Libyan oil is back, vying with Saudis and Iraq

Claudia Carpenter March 15, 2018

DUBAI (Bloomberg) -- Things are looking up for Libya oil traders.

The North African country, where militants disrupted oil production for months just a year ago, is now closing in on Saudi Arabia as the third-biggest source of seaborne supply to Europe after Iraq and Russia, the International Energy Agency (IEA) said Thursday. Even as the U.S. is reviving its own oil industry and exporting, Libya managed to ship more crude to America in the fourth quarter than a year earlier while supplies from Saudi Arabia, Venezuela and Iraq declined, the report showed.

“Libya is holding onto its recent gains,” the IEA said. While it remains a modest global exporter by volume, the politically divided nation also boosted exports to China, according to the report.

The revival hasn’t gone unnoticed by international oil companies. Earlier this month, France’s Total SA bought the Libyan assets of Marathon Oil Corp. for $450 million. Royal Dutch Shell Plc, BP Plc and PetroChina Co. have agreed on annual deals to buy Libyan crude.

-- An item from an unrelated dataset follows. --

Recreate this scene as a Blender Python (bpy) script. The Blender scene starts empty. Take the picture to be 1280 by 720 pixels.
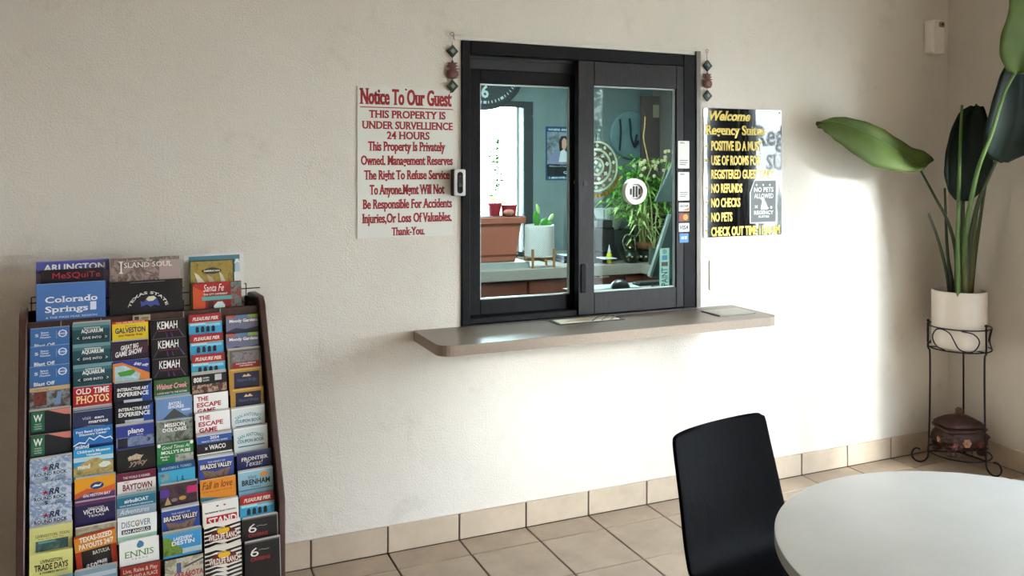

Libya pumped 1.02 MMbpd in February, the fourth consecutive month when its output exceeded 1 MMbpd, the IEA said. Production stood 350,000 bpd higher than in February last year when militant attacks and protests disrupted flows, it said.

“That risk remains, although recent incidents have tended to be resolved swiftly,” the IEA said.

This year, Libya’s biggest oil field, Sharara, shut for just one day earlier this month due to a closed pipeline, according to the state-run National Oil Corp. But a separate disruption sparked by protests at the El-Feel oil field has gone on since Feb. 23, according to the IEA.